Tarif edilemez bir duygu. O an inanamamıştım, rüyada gibiydim. Türkiye’yi temsil etmek, bayrağımızı diğer ülkelerin gözünde yüceltmek, gerçekten inanılmazdı. Gözyaşlarımı tutamamıştım.

-Olimpiyat kotası aldığında tribündeki arkadaşlarının desteğinin seni etkilediğinden bahsetmiştin, 2020 Tokyo Olimpiyat Oyunları seyircisiz düzenlenecek ve daha kısıtlı bir atmosfer olacak. Bu bir sporcuyu nasıl etkiliyor?
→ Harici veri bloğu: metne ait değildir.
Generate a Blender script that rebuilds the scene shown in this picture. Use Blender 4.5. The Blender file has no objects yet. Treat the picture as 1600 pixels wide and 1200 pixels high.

Tabii ki de oradaki en büyük destekçiniz takımınız oluyor. Ben biliyorum ki Türkiye’den destekleyen herkesin sesini depar taşına çıktığımda kalbimde hissediyor olacağım. Yaşınız büyüdükçe tecrübeleriniz artıyor ve zorluklarla başa çıkmayı öğreniyorsunuz. Hayal edebilmek ve düşünüp hissetmek çok önemli.

Photo by Pascal Della Zuana/Icon Sport via Getty Images

-Genç yaşına rağmen kırdığın birçok rekor var. Geçtiğimiz sene düzenlenen Camille Muffat Golden Tour 400 metrede üç olimpiyat şampiyonluğu bulunan Katinka Hosszu’yu geride bırakarak Türkiye rekoruyla birinciliği elde etmiştin. Bu başarıların senin için anlamı nedir?

Kariyerim adına büyük bir başarıydı. Orada birinci oldum ve bitti. Önüme bakıp daha iyileri için savaşmam lazım.

Aslında ne zaman düştüğümü hissetsem bu başarı, beni ayağa kaldırıp kuvvetlendirecek bir motivasyon kaynağı oluyor. Başarılarınız, sizin destekçinizdir; kötü bir derece yaptığınızda size kim olduğunuzu hatırlatan, o zorluğu başardığınızı ve bunu da başaracağınıza dair sizi inandıran bir rehber olur.

-Genç yaşında bu tür deneyimli sporcularla aynı atmosferde bulunmak senin için ne ifade ediyor? Seni heyecanlandırıyor mu ve duygu yönetimini nasıl sağlıyorsun?

Eskiden çok heyecanlanırdım. Tecrübe dediğimiz şey bu noktada devreye giriyor. Gittiğiniz yarışlar arttıkça; o atmosferi, o heyecanı ve o duyguları tatmanızla paralel ölçüde kendinizi bir o kadar da geliştirmiş oluyorsunuz. Tabii şunu da unutmamak lazım tecrübenin bir sınırı yoktur. Ne kadar çok deneyim edinirseniz size katkısı o kadar çok olur.

-Son yıllarda milli sporcuların ön plana çıkmasıyla yüzmeye olan ilgi arttı. Turkcell de ülkemizde bu sporun en büyük sponsorlarından biri. Bu destek sence ne kadar önemli?

Turkcell’in sponsorumuz olması çok büyük gurur. İletişim anlamında yurtdışında ailemizden, akrabalarımızdan ve arkadaşlarımızdan uzak kalıyoruz. Turkcell’e desteklerinden dolayı teşekkür ediyorum.

-Son olarak, 2019 yılında verdiğin bir röportajda ana hedefinin 2024 Paris Olimpiyat Oyunları olduğunu söylemiştin fakat son dönemde senin adına beklentiler iyice arttı. 2020 Tokyo Olimpiyat Oyunları ve sonrası için hedeflerin neler?

Önümde İslam Oyunları, Avrupa ve Dünya Şampiyonaları var. 2024’ü beklerken bu yarışlara hazırlanarak kendimi test etmek istiyorum. Üniversite için Amerika’ya gideceğim. Yeni bir hayat, yeni maceralar beni bekliyor.